Ms. Beck also serves as an Independent Director of The Children’s Place (NASDAQ: PLCE), where she has served on their Audit and Corporate Responsibility, Sustainability and Governance committees. Also, Ms. Beck serves on the Advisory Board of Harvard Business School’s Rock Center for Entrepreneurship, the Center for Public Leadership Advisory Board at Harvard’s Kennedy School of Government, and the Board of Trustees at the Sidwell Friends School in Washington D.C., as its Treasurer. Ms. Beck served on the Global Advisory Board of edX and the executive and finance committees of the Board of Directors of the National Retail Federation. Ms. Beck also serves on the Board of Directors at Evenly Technologies.

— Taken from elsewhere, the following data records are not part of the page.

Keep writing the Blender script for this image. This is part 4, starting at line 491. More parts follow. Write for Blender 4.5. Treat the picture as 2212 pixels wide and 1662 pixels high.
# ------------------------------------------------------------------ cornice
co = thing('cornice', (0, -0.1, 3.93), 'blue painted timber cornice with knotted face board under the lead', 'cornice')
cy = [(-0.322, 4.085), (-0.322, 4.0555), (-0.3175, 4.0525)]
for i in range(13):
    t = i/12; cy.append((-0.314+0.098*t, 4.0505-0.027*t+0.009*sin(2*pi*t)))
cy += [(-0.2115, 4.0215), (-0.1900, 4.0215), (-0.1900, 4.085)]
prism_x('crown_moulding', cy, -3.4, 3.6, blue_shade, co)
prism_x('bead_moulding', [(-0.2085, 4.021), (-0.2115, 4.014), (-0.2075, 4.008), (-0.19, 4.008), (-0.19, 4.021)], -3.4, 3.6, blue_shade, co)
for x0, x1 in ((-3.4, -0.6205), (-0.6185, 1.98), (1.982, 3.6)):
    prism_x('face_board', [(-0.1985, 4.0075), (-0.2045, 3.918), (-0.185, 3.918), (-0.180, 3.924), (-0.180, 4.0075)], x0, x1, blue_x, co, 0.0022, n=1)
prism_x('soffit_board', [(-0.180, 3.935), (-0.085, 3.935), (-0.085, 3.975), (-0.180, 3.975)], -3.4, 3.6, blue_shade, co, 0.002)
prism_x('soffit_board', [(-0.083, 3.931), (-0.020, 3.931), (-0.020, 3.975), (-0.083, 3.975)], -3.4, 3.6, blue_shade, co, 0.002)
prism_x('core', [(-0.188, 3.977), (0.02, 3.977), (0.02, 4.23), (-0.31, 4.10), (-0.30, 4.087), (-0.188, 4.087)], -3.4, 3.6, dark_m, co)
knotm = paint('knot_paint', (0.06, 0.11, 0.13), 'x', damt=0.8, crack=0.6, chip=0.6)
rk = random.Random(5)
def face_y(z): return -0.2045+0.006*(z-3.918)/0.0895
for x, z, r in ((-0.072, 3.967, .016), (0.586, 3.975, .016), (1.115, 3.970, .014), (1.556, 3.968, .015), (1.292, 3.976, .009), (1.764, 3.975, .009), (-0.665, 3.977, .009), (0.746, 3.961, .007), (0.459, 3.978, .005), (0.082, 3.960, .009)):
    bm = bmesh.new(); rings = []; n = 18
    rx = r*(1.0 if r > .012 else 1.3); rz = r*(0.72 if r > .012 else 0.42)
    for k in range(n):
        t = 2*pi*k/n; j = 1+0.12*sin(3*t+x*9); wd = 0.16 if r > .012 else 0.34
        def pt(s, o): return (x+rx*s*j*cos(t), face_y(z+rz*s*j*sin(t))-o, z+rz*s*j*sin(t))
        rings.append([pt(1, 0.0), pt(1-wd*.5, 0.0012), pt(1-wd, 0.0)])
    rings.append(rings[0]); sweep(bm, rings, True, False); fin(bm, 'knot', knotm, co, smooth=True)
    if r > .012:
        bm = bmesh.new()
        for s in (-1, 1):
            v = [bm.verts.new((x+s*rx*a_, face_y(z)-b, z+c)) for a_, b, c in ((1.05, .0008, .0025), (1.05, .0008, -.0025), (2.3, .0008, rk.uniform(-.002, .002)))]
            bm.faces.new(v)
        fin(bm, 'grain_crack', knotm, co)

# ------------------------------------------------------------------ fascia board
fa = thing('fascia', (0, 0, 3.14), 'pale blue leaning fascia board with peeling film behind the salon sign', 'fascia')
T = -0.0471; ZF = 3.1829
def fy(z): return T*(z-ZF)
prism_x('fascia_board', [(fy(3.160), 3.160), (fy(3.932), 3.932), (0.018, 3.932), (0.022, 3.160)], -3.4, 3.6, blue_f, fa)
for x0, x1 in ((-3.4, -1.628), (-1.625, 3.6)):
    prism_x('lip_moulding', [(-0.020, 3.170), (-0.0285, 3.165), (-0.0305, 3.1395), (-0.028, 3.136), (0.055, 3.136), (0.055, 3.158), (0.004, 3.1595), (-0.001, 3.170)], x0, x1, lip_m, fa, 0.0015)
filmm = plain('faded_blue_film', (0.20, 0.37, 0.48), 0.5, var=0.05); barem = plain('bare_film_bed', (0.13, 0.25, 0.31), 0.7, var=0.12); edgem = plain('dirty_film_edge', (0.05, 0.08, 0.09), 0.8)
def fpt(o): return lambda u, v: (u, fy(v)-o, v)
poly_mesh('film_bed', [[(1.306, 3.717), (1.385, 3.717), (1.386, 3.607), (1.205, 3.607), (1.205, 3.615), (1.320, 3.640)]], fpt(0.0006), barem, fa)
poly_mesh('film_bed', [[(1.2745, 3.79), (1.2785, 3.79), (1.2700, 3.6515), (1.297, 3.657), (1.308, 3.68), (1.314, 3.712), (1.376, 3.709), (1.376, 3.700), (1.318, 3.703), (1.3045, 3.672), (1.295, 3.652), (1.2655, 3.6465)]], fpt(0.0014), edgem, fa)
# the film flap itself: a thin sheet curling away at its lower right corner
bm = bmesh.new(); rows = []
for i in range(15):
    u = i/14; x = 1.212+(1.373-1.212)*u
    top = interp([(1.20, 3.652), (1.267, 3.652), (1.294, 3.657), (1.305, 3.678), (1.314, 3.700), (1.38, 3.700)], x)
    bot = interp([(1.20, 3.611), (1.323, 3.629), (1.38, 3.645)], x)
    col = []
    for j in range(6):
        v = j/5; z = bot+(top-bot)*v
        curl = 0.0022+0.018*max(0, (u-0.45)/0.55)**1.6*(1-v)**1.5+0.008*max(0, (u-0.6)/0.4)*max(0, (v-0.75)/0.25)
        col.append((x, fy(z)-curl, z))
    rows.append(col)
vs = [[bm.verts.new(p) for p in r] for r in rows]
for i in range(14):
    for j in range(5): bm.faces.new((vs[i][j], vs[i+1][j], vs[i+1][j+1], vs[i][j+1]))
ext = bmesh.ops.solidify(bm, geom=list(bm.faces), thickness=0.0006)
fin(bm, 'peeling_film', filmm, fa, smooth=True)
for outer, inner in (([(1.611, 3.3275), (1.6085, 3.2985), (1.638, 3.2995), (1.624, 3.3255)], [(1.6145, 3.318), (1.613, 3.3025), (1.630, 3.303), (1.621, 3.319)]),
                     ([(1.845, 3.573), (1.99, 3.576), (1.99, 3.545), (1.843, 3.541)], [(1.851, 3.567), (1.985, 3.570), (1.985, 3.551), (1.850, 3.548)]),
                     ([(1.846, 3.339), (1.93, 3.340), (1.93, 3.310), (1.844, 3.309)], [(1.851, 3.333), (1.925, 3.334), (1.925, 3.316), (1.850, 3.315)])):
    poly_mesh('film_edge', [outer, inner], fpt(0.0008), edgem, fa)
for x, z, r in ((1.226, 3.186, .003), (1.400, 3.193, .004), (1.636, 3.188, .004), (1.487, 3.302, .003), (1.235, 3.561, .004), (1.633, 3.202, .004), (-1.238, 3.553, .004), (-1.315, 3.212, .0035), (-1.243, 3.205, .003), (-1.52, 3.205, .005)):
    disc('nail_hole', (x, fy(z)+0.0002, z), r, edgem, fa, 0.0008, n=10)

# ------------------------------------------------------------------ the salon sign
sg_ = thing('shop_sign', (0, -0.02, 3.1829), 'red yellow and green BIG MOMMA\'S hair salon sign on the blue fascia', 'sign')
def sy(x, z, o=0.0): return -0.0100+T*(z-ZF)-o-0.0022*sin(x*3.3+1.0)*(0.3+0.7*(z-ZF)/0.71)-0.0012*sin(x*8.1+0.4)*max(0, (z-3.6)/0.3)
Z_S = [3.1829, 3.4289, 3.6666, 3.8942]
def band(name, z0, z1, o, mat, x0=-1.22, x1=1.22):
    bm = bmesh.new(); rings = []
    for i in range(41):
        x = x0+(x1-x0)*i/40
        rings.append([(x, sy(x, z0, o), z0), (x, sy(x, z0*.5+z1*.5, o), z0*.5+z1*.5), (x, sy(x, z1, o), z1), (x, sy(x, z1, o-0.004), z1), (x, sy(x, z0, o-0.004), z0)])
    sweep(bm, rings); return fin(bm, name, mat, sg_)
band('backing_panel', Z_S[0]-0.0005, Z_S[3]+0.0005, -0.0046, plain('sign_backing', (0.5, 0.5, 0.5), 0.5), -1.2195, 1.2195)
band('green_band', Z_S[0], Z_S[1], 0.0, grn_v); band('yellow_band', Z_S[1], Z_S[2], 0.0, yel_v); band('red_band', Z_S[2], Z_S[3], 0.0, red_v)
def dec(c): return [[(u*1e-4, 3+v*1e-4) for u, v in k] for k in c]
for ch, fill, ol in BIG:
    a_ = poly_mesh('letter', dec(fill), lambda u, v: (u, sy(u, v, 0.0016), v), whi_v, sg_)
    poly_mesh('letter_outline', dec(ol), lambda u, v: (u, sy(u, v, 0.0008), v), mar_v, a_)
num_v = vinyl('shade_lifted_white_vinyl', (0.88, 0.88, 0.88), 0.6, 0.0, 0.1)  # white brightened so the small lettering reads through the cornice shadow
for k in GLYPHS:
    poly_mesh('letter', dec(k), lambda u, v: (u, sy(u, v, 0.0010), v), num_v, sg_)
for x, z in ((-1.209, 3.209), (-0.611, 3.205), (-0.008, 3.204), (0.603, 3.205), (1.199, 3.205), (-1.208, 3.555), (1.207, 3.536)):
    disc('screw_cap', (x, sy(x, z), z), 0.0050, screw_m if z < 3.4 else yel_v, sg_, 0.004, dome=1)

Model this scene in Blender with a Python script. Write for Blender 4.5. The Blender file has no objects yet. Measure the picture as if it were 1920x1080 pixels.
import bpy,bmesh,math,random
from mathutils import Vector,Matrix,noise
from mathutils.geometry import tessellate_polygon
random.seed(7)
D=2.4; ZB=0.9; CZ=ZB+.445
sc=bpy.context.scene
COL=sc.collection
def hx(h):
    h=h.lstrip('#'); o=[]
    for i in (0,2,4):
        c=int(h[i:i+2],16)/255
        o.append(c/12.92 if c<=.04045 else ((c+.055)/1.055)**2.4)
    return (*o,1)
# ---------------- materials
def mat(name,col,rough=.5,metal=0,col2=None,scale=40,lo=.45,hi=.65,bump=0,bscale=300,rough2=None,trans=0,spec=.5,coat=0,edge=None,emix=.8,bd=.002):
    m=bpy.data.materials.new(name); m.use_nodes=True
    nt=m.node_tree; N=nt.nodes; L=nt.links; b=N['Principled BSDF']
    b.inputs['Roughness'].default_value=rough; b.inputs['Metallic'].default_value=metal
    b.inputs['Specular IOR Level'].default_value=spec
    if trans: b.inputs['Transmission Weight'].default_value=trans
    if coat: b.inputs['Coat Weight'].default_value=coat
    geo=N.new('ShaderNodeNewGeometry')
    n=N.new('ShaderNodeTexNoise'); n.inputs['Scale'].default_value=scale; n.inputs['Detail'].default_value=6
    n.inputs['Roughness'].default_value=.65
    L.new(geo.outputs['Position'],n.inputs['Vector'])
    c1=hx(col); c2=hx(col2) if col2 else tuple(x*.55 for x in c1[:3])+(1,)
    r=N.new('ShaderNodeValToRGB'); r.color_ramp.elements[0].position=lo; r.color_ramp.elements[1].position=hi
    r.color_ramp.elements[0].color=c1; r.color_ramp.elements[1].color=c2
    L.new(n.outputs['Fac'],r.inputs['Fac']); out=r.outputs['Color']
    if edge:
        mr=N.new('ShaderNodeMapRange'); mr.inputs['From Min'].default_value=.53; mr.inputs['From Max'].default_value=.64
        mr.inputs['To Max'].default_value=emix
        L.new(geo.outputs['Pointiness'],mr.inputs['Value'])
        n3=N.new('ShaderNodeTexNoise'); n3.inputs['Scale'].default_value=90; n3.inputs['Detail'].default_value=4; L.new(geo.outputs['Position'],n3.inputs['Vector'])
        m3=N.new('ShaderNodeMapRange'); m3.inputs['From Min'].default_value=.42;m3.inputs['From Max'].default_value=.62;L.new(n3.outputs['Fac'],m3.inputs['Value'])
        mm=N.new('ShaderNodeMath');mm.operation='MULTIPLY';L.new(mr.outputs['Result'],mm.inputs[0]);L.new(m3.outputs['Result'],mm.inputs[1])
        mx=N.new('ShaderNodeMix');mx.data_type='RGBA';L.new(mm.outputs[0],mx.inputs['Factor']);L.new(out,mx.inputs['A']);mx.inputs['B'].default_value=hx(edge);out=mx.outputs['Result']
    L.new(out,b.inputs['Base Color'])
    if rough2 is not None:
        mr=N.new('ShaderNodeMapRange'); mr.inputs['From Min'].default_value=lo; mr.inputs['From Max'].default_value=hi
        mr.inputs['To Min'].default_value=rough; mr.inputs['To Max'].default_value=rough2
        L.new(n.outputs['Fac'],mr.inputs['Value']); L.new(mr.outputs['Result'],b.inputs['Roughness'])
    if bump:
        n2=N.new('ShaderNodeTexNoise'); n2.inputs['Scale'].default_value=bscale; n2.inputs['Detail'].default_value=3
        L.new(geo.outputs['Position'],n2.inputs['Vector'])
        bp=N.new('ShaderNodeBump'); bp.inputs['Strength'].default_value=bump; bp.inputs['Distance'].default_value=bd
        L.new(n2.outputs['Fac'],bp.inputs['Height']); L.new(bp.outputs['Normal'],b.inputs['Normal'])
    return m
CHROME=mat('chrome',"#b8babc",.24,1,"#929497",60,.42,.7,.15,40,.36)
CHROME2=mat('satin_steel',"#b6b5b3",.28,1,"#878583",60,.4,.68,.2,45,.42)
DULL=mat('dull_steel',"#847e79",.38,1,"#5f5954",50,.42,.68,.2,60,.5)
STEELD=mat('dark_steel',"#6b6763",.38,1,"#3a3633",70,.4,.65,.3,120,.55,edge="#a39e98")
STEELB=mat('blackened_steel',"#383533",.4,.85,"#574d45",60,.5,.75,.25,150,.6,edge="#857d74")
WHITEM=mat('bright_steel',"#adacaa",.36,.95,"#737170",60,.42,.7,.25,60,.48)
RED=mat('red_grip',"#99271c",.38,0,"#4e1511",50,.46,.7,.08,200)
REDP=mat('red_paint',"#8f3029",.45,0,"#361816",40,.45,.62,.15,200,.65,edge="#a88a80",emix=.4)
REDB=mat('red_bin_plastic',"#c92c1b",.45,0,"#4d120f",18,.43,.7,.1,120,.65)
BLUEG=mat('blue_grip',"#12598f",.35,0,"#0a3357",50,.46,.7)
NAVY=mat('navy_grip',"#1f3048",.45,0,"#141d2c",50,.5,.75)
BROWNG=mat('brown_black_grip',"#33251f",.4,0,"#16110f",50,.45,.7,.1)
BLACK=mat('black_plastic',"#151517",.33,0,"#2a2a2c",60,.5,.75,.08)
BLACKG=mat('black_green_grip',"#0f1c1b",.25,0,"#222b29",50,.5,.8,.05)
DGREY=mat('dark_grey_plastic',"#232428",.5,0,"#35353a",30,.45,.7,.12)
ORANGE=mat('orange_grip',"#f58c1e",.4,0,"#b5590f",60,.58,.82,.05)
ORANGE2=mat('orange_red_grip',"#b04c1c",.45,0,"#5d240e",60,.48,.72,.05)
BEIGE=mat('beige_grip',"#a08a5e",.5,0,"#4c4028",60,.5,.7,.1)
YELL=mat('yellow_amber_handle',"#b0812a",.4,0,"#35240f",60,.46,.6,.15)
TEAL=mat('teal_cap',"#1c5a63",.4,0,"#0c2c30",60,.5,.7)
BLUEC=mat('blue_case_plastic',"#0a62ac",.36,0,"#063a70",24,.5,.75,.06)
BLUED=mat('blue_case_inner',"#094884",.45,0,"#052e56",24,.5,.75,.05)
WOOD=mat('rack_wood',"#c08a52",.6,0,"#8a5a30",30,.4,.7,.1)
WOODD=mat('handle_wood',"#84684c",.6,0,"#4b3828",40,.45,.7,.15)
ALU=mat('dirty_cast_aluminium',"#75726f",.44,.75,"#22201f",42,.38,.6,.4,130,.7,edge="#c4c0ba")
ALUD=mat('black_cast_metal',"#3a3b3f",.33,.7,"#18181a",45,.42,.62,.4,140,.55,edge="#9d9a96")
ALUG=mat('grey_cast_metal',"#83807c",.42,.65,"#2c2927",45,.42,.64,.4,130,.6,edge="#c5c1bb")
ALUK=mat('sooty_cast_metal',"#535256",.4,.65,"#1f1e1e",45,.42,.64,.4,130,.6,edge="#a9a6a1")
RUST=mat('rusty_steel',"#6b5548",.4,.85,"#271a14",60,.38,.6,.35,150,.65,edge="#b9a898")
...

Ms. Beck holds an M.B.A. from Harvard Business School, an M.P.A. from Harvard University’s John F. Kennedy School of Government, and a B.A. in Political Economy with High Honors from the University of California, Berkeley.
Ms. Beck will be compensated for her service as a non-employee director consistent with the Company’s previously disclosed standard compensatory arrangements for non-employee directors, including an annual cash retainer and an annual equity award, the terms of which are further described in the Company’s Annual Report on Form 10-K filed with the Securities and Exchange Commission on March 1, 2022, under the heading “Director Compensation.” Ms. Beck’s compensation through the date of the Company’s 2022 Annual Meeting of Stockholders will be prorated to reflect her partial year of initial Board service. Furthermore, Ms. Beck will enter into the Company’s standard form of indemnification agreement, a form of which was filed as Exhibit 10.13 to the Company’s Current Report on Form 8-K filed with the Securities and Exchange Commission on May 10, 2021. Ms. Beck is not a party to any related person transaction with the Company that would require disclosure under Item 404(a) of Regulation S-K, and there are no arrangements or understandings between Ms. Beck and any other persons pursuant to which she was selected as a director. The Board has not determined committee appointments for Ms. Beck at this time.
The foregoing change to the composition of the Board does not impact the director nominees for election at the Annual Meeting and none of the agenda items presented in the Proxy Statement are affected by this Supplement. If you have already voted your shares via the internet, telephone, or by returning your proxy card or voting instruction form, you do not need to take any action unless you wish to change your vote. Shares already voted by proxy will remain valid and will be voted at the Annual Meeting unless revoked.